Outside Denver, a large dish follows a satellite belonging to Space Imaging — one of several commercial satellite companies constantly photographing the Earth. They fly at 17,000 miles an hour about 400 miles above the Earth — orbiting the Earth every 90 minutes.
Inside a nearly windowless building 1,600 miles away in Washington, D.C., sits Space Imaging's biggest customer — the Pentagon's National Geospatial-Intelligence Agency. In terms of secrecy, it ranks right up there with the CIA.
To give you an idea of the security involved here, a wide-open office space with cubicles was turned into a dark tunnel to allow NBC News to pass through.
Using the same techniques employed to hunt weapons and terrorists, experts study photos of the tsunami-impacted region. They use commercial satellite imagery instead of government spy satellites so the information can be shared without compromising U.S. national security.
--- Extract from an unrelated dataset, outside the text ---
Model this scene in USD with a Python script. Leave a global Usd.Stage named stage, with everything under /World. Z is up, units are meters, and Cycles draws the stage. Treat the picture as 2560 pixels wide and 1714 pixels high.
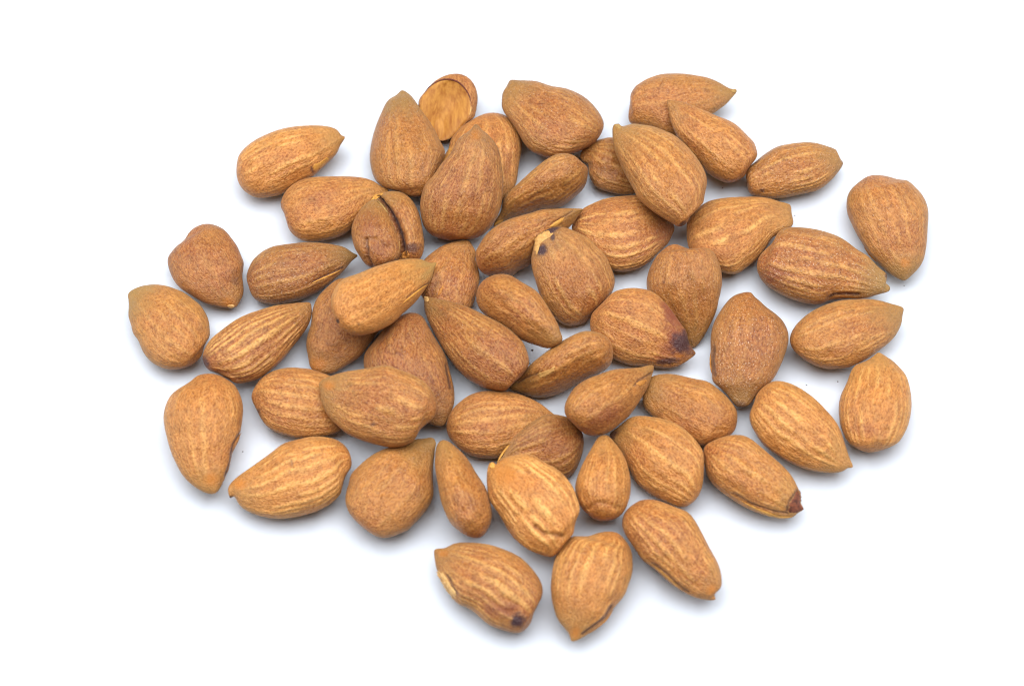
import math
import numpy as np
import usdkit
from meshkit import noise, fbm
from pxr import Gf, Sdf, Usd, UsdGeom, UsdLux, UsdShade, Vt

# ---------------------------------------------------------------- camera, lamps, exposure
ELEVATION, DISTANCE, FOCAL, APERTURE = math.radians(60), 0.43, 70.0, 36.0
F_STOP, FOCUS, EXPOSURE = 16.0, 0.432, 0.0
# lamps: name, position, aim, width, height, radiance, colour
LAMPS = [("overhead_softbox", (0.0, 0.10, 0.80), (0, 0.0, 0), 1.10, 0.85, 5.35, (1.0, 0.99, 0.985)),
         ("left_softbox", (-0.80, 0.04, 0.42), (0, 0, 0), 0.60, 0.60, 3.25, (1.0, 0.99, 0.985)),
         ("right_softbox", (0.80, 0.04, 0.42), (0, 0, 0), 0.60, 0.60, 3.25, (1.0, 0.99, 0.985))]

CAM = np.array([0, -DISTANCE * math.cos(ELEVATION), DISTANCE * math.sin(ELEVATION)])
FWD = -CAM / DISTANCE
RIGHT = np.array([1.0, 0, 0])
UP = np.cross(RIGHT, FWD)
PX = APERTURE / FOCAL / 2560          # one traced unit (1/2560 of the picture's width) at distance 1


def ray(p):
    p = np.asarray(p, float)
    return FWD + (p[..., :1] - 1280) * PX * RIGHT + (857 - p[..., 1:2]) * PX * UP


def spline(pts, n=240):
    """A closed, smooth curve through the points."""
    from scipy.interpolate import PchipInterpolator
    p = np.asarray(pts, float)
    q = np.vstack([p[-3:], p, p[:4]])
    t = np.concatenate([[0], np.cumsum(np.sqrt(np.linalg.norm(np.diff(q, axis=0), axis=1)))])
    # Catmull-Rom through the points
    from scipy.interpolate import CubicSpline
    s = np.linspace(t[3], t[3 + len(p)], n, endpoint=False)
    return np.stack([CubicSpline(t, q[:, k])(s) for k in (0, 1)], 1)


def smoothstep(a, b, x):
    t = np.clip((x - a) / (b - a), 0, 1)
    return t * t * (3 - 2 * t)


class Almond:
    """One kernel: its outline seen along the line of sight, a thickness along it, and the plane it lies in."""
    M, N = 104, 120

    def __init__(s, d, seed):
        s.d, s.seed = d, seed
        s.out = spline(d["out"])
        x, y = s.out.T
        a = x * np.roll(y, -1) - np.roll(x, -1) * y
        s.c = np.array([((x + np.roll(x, -1)) * a).sum(), ((y + np.roll(y, -1)) * a).sum()]) / (3 * a.sum())
        e = np.asarray(d["tip"], float) - s.c
        s.e = e / np.linalg.norm(e)
        s.w = np.array([-s.e[1], s.e[0]])
        u, w = (s.out - s.c) @ s.e, (s.out - s.c) @ s.w
        s.u0, s.u1 = u.min(), u.max()
        s.k = np.linspace(0, 1, s.M + 1)
        bl = 0.5 - 0.5 * np.cos(math.pi * s.k)
        s.su = bl * 0.75 + s.k * 0.25
        us = s.u0 + (s.u1 - s.u0) * s.su
        lo, hi = np.zeros(len(us)), np.zeros(len(us))
        u2, w2 = np.roll(u, -1), np.roll(w, -1)
        for i, q in enumerate(us):
            q = min(max(q, s.u0 + 0.15), s.u1 - 0.15)
            m = (u <= q) != (u2 <= q)
            ww = w[m] + (q - u[m]) / (u2[m] - u[m]) * (w2[m] - w[m])
            lo[i], hi[i] = ww.min(), ww.max()
        s.us, s.cw, s.aw = us, (lo + hi) / 2, (hi - lo) / 2
        s.aw[[0, -1]] = 0
        s.wmax = s.aw.max()

    def axes(s, pitch, roll):
        """Depth slopes of the rim's plane and the half depth at the middle, for a lying ellipsoid of the kernel's size."""
        d = s.d
        v = ray(s.c); v = v / np.linalg.norm(v)
        ex, ey = s.e[0], -s.e[1]
        t = ex * RIGHT + ey * np.array([0, 1, 0]) / math.sin(ELEVATION)
        Limg = (s.u1 - s.u0) * np.linalg.norm(t)
        Wimg = 2 * s.wmax
        if d.get("edge"):
            W, T = 0.60 * Limg, min(max(Wimg, 0.34 * Limg), 0.50 * Limg)
            roll = roll + d.get("roll0", 72)
        else:
            W, T = min(max(Wimg, .5 * Limg), .78 * Limg), d.get("thick", .39) * Limg
        e1 = t / np.linalg.norm(t)
        z = np.array([0, 0, 1.0])
        e2 = np.cross(z, e1)
        cr, sr, cp, sp = (f(math.radians(a)) for a in (roll, pitch) for f in (math.cos, math.sin))
        e1, z = e1 * cp + z * sp, z * cp - e1 * sp
        e2, z = e2 * cr + z * sr, z * cr - e2 * sr
        E = np.stack([e1, e2, z], 1)
        Q = E @ np.diag(1 / np.array([Limg / 2, W / 2, T / 2]) ** 2) @ E.T
        n = Q @ v
        B = np.stack([RIGHT, UP, FWD])
        nr, nu, nf = B @ n
        return -nr / nf, -nu / nf, 1 / math.sqrt(v @ Q @ v)

    def build(s, D0, pitch=0, roll=0, fine=True):
        """Vertices in the world; D0 is the distance of the rim's middle along the camera's axis."""
        d = s.d
        sx, sy, b0 = s.axes(pitch, roll)
        M, N = s.M, s.N
        phi = np.arange(N) / N * 2 * math.pi
        C, Sn = np.cos(phi), np.sin(phi)
        tip = np.clip(s.aw / s.wmax, 0, 1)
        # the kernel's side view: full in the middle, thinning to the tip, rounder at the blunt end
        side = tip ** d.get("taper", 0.85)
        side = side * (1 - 0.25 * smoothstep(0.55, 1.0, s.su))
        ker = np.array([1, 4, 6, 4, 1.0]); ker /= ker.sum()
        side[2:-2] = np.convolve(side, ker, "valid")
        b = b0 * side
        su = np.repeat(s.su, N).reshape(M + 1, N)
        w = s.cw[:, None] + s.aw[:, None] * C
        ex = d.get("sq", 0.95 if d.get("edge") else 0.80)
        dep = -b[:, None] * np.sign(Sn) * np.abs(Sn) ** ex
        dep = np.where((Sn > 0), dep * d.get("front", 1.0), dep)
        off = (np.array([13.7, 7.1, 3.3]) * s.seed) % 97
        P3 = np.stack([np.broadcast_to(C, w.shape) * 0.9, np.broadcast_to(Sn, w.shape) * 0.9, su * 2.4], -1)
        lump = fbm(P3 * 1.15 + off, 3, 5) - 0.5
        dep = dep * (1 + 0.34 * lump * d.get("lump", 1))
        # long veins running from the tip to the blunt end
        wob = fbm(P3 * np.array([1.6, 1.6, 2.2]) + off + 31, 3, 9) - 0.5
        brk = fbm(P3 * np.array([2.3, 2.3, 2.0]) + off + 11, 3, 2)
        ang = np.arctan2(Sn, C) + 0.25 * np.sin(2 * np.arctan2(Sn, C))     # lines a little denser towards the edges
        ph = ang / (2 * math.pi) * d.get("lines", 33) + 0.55 * wob + s.seed * 0.37
        line = np.round(ph)
        seg = noise(np.stack([line * 5.3, su * 3.1 + line * 1.7, su * 0 + s.seed * 3.3], -1), 21)
        ridge = (0.5 + 0.5 * np.cos(2 * math.pi * ph)) ** 2.2
        ph2 = ang / (2 * math.pi) * 83 + 1.5 * wob + s.seed
        seg2 = noise(np.stack([np.round(ph2) * 3.3, su * 5.1, su * 0 + s.seed * 1.3], -1), 22)
        fine2 = (0.5 + 0.5 * np.cos(2 * math.pi * ph2)) ** 2 * smoothstep(0.45, 0.75, seg2)
        fade = smoothstep(0.02, 0.14, su) * (1 - smoothstep(0.70, 0.95, su))
        ridge = ridge * smoothstep(0.27, 0.62, seg) * smoothstep(0.29, 0.55, brk + 0.05)
        ridge = np.clip((1.3 * ridge + 0.55 * fine2) * (0.15 + 0.85 * fade), 0, 1)
        img = s.c + s.us[:, None, None] * s.e + w[..., None] * s.w
        mm = 1 / (PX * D0) / 1000            # picture units in a millimetre
        vein = d.get("vein", 0.4)
        grain = fbm(np.stack([C * 16 + 0 * su, Sn * 16 + 0 * su, su * 14], -1) + off, 2, 8) - 0.5
        rise = (0.27 * vein + 0.03) * (ridge - 0.35) * (0.3 + 0.7 * np.abs(Sn)) + 0.05 * grain
        rise = rise * smoothstep(0, 0.25, tip)[:, None]
        stain = np.zeros_like(w); orange = np.zeros_like(w); red = np.zeros_like(w)
        front = smoothstep(-0.25, 0.05, Sn)[None] * np.ones_like(w)
        jig = (fbm(np.concatenate([img / 9.0, su[..., None] * 0], -1), 3, 6) - 0.5)
        for mk in d.get("marks", ()):
            kind = mk[0]
            if kind in ("stain", "orange", "red"):
                _, x, y, rx, ry, rot, st = mk
                ca, sa = math.cos(math.radians(rot)), math.sin(math.radians(rot))
                X, Y = img[..., 0] - x, img[..., 1] - y
                r = np.hypot((X * ca + Y * sa) / rx, (-X * sa + Y * ca) / ry) + jig * (0.9 if kind != "orange" else .5)
                soft = 0.45 if kind == "stain" else 0.15
                m = st * (1 - smoothstep(soft, 1.35, r)) * front
                dst = dict(stain=stain, orange=orange, red=red)[kind]
                np.maximum(dst, m, out=dst)
            elif kind == "dish":
                _, pts, dp = mk
                o = spline(pts, 90)
                cc = o.mean(0)
                th = np.arctan2(*(o - cc).T[::-1])
                rr = np.hypot(*(o - cc).T)
                od = np.argsort(th)
                R = np.interp(np.arctan2(img[..., 1] - cc[1], img[..., 0] - cc[0]), th[od], rr[od], period=2 * math.pi)
                rn = np.hypot(img[..., 0] - cc[0], img[..., 1] - cc[1]) / R
                rise = rise - dp * np.clip(1 - rn ** 5, 0, 1) * front
            elif kind == "groove":
                _, pts, wd, dp, dark = mk
                pts = np.asarray(pts, float)
                best = np.full(w.shape, 1e9)
                for a_, b_ in zip(pts[:-1], pts[1:]):
                    ab = b_ - a_
                    t = np.clip(((img - a_) @ ab) / (ab @ ab), 0, 1)
                    best = np.minimum(best, np.linalg.norm(img - a_ - t[..., None] * ab, axis=-1))
                best = np.maximum(best + jig * wd * 0.8, 0)
                m = np.exp(-(best / wd) ** 2) * front
                rise = rise - dp * m
                np.maximum(stain, np.clip(m * dark, 0, 1), out=stain)
        # push along the surface's own normal in (across, depth)
        nx = C * np.maximum(b[:, None], 1e-3); nd = -Sn * np.maximum(s.aw[:, None], 1e-3)
        ln = np.hypot(nx, nd) + 1e-9
        w = w + rise * mm * nx / ln
        dep = dep + rise * mm * nd / ln
        img = s.c + s.us[:, None, None] * s.e + w[..., None] * s.w
        rel = img - s.c
        depth = dep + sx * rel[..., 0] - sy * rel[..., 1]
        D = D0 * (1 + PX * depth)
        V = CAM + D[..., None] * ray(img)
        olive = smoothstep(0.62, 1.0, su + 0.25 * (fbm(P3 * 3 + off, 3, 1) - 0.5)) * d.get("olive", .6)
        rim = 1 - np.abs(Sn) ** 0.8
        olive = np.maximum(olive, 0.55 * d.get("olive", .6) * rim * (0.5 + fbm(P3 * 2 + off, 2, 12)))
        s.mask = np.stack([ridge * (0.10 + 1.05 * vein), np.clip(olive, 0, 1), stain], -1)
        s.mask2 = np.stack([orange, red, fbm(P3 * 1.6 + off + 5, 3, 14)], -1)
        k = (s.u1 - s.u0)
        s.rest = np.stack([su * k, s.aw[:, None] * C, s.aw[:, None] * Sn], -1) * PX * D0 + off * 0.01
        s.img, s.D, s.V, s.b0 = img, D, V, b0
        return V

    def faces(s):
        """Vertex order: blunt pole, rings 1..M-1, tip pole."""
        M, N = s.M, s.N
        i = np.arange(M - 2)[:, None] * N + 1
        j = np.arange(N)
        a, b = i + j, i + (j + 1) % N
        quads = np.stack([a, b, b + N, a + N], -1).reshape(-1, 4)
        last = 1 + (M - 1) * N
        f = [quads[:, [0, 1, 2]], quads[:, [0, 2, 3]],
             np.stack([np.zeros(N, int), 1 + (j + 1) % N, 1 + j], 1),
             np.stack([np.full(N, last), last - N + j, last - N + (j + 1) % N], 1)]
        return np.vstack(f)

    def flat(s, a):
        return np.vstack([a[0].mean(0)[None], a[1:-1].reshape(-1, a.shape[-1]), a[-1].mean(0)[None]])

    def front_depth(s, pts):
        """Distance along the camera's axis of the kernel's upper skin at picture points (nearest skin outside the outline)."""
        pts = np.atleast_2d(np.asarray(pts, float))
        h = slice(0, s.N // 2 + 1)
        I, D = s.img[:, h].reshape(-1, 2), s.D[:, h].ravel()
        from scipy.spatial import cKDTree
        dist, idx = cKDTree(I).query(pts, k=6)
        wt = 1 / (dist + 0.5) ** 2
        return (D[idx] * wt).sum(1) / wt.sum(1)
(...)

While we were there, analysts viewed hard-hit Banda Aceh, Indonesia — not looking for what's left, but what's gone: specifically roads and bridges.
“The landscape has changed since this disaster, so a map that was made a year ago or a month ago is not going to be valid anymore,” says satellite imagery analyst Michelle Herman.
Herman begins making a new map of the area, using the satellite image, marking closed roads in green and a washed-out bridge with a yellow dot. Anyone wanting to bring relief supplies to this area must plan on using a helicopter, not a truck. She can also point out where the chopper should not land.
“This area here, you got standing water with debris floating in it,” says Herman.
The new map — accurate to a resolution of one square meter — can be delivered instantly over the Internet.
For international relief agencies trying to rush in desperately-needed supplies, such information could save time and lives. And it's all thanks to a top secret agency and a little help from above.